Crop update featured at sugarcane field day

Schultz Bruce, Beuzelin, Julien

LSU AgCenter entomologist Julien Beuzelin, far left, tells farmers about sugarcane insect pests and treatment options. He made his remarks at the 51st Annual Sugarcane Field Day for St. Martin, Lafayette and St. Landry parishes on July 19, 2013. (Photo by Bruce Schultz.)

Stuart Gauthier, LSU AgCenter county agent in St. Martin Parish, far right, talks with sugarcane farmers at the Levert Sugar Mill on July 19, 2013. (Photo by Bruce Schultz.)

News Release Distributed 07/22/13

ST. MARTINVILLE, La. – Sugarcane growers in St. Martin Parish met to get updates on the current growing season July 19 at the 51st Annual LSU AgCenter Sugarcane Field Day for St. Landry, Lafayette and St. Martin parishes.

Spraying has started for the West Indian cane fly, said LSU AgCenter entomologist Julien Beuzelin.
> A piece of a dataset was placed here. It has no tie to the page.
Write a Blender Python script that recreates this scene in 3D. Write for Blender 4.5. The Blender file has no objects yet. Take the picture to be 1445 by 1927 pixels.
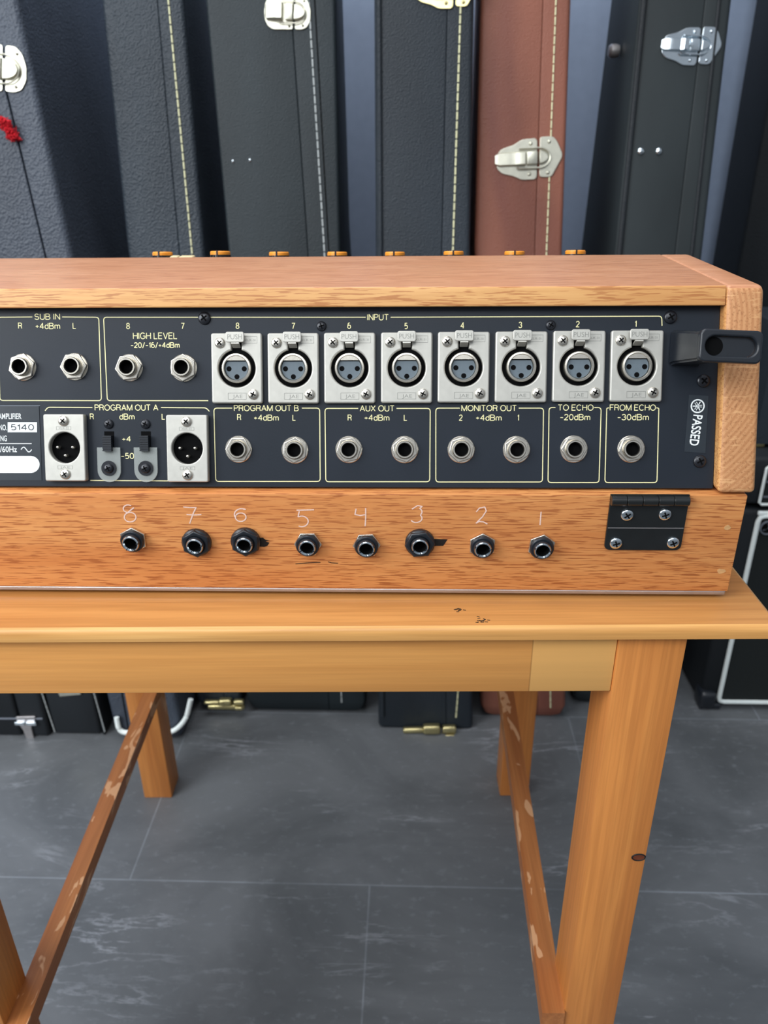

Continued use of the pesticide Confirm for sugarcane borers could lead to resistance, he said.

Beuzelin also said the Mexican rice borer continues its eastward migration, and its range has reached the Jennings area. The pest was found in cane fields this year in Calcasieu Parish, and it also was detected in Florida.

LSU AgCenter weed scientist Jim Griffin said bermudagrass should be sprayed early. “The more established it gets, the more roots it sets.”

The sugarcane variety HoCP 96-540 progresses slowly through a season, and the open canopy allows grasses to grow late into the season, Griffin said. Multiple applications of herbicides should be considered during the upcoming planting season.

LSU AgCenter cane breeder Michael Pontiff said developing new varieties is a numbers game. A variety might originate from one of 70,000 crosses with only four to six being final selections after more than eight years of testing.

Lines currently are compared against the top performer, HoCP 96-540, and breeding lines that don’t yield more than it are eliminated. Several varieties have attributes to consider, he said.

HoCP 04-838 has the best cold tolerance, Pontiff said, while L01-283 is best on heavy soil. HoCP 00-950 is good on light soils and is the shortest and sweetest variety, but it is susceptible to borer insects, so it probably shouldn’t be planted near residential areas.

LSU AgCenter sugarcane specialist Kenneth Gravois urged growers to follow smoke management guidelines.

Dr. Mike Strain, Louisiana agriculture commissioner, said federal fuel storage tank regulations are set to go into effect by Oct. 1, but efforts are under way to exempt agricultural fuel tanks.

Jim Simon, director of the American Sugarcane League, said the U.S. sugar beet crop got off to a slow start. “It won’t be anything like last year.”

Simon also said Mexican sugarcane growers have reduced their input investments because of the lower sugar prices, and that should reduce the amount of sugar produced in Mexico.